> [EXERCISE]: Within the records below, find each line that holds the string "Write", then copy it.

> [TASK INPUT]:

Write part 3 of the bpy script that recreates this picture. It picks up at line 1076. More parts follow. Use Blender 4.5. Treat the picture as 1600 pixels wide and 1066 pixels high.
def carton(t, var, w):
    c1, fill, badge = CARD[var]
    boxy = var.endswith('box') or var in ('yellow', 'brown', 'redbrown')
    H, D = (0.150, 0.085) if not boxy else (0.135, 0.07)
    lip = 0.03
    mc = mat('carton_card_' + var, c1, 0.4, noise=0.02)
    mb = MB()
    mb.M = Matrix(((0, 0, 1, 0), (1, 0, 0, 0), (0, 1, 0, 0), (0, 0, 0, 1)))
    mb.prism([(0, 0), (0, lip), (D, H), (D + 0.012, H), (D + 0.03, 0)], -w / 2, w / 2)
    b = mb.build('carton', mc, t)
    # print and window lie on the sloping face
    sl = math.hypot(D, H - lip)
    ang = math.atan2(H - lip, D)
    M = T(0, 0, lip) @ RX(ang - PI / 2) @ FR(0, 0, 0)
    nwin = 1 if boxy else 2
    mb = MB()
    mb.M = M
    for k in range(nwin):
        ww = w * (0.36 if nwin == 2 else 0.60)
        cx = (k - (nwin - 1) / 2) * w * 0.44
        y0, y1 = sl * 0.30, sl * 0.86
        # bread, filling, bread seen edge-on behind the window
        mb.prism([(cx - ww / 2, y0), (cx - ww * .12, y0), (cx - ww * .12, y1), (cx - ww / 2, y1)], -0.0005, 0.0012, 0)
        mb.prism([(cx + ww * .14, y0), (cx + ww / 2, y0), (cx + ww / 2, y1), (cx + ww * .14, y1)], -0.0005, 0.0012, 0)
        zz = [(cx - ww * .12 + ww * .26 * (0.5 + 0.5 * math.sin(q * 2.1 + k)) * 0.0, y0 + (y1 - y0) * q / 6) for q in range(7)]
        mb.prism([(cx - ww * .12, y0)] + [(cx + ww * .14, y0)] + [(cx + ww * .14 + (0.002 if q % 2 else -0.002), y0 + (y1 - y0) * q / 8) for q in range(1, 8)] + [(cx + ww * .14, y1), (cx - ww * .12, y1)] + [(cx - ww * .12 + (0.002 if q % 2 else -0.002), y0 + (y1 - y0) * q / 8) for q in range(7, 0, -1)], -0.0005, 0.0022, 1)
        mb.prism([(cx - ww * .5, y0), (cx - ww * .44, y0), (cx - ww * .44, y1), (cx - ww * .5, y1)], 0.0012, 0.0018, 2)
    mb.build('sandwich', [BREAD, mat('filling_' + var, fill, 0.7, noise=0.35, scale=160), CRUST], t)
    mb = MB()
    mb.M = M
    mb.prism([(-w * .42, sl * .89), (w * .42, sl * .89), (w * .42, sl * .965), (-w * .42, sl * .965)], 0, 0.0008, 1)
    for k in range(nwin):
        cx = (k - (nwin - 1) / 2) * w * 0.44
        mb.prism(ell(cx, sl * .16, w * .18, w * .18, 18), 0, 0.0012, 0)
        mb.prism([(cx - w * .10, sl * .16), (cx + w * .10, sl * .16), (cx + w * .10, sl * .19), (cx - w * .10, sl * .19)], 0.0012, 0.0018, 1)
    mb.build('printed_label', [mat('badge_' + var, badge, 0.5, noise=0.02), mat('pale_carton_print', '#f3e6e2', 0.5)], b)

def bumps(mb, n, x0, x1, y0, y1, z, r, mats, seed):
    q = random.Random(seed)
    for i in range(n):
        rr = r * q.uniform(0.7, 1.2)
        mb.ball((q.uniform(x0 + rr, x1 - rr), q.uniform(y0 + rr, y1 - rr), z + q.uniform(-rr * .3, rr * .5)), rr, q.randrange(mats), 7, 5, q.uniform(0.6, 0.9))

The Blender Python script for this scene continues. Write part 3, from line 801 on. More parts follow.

> [TASK SOLUTION]:
Write part 3 of the bpy script that recreates this picture. It picks up at line 1076. More parts follow. Use Blender 4.5. Treat the picture as 1600 pixels wide and 1066 pixels high.
The Blender Python script for this scene continues. Write part 3, from line 801 on. More parts follow.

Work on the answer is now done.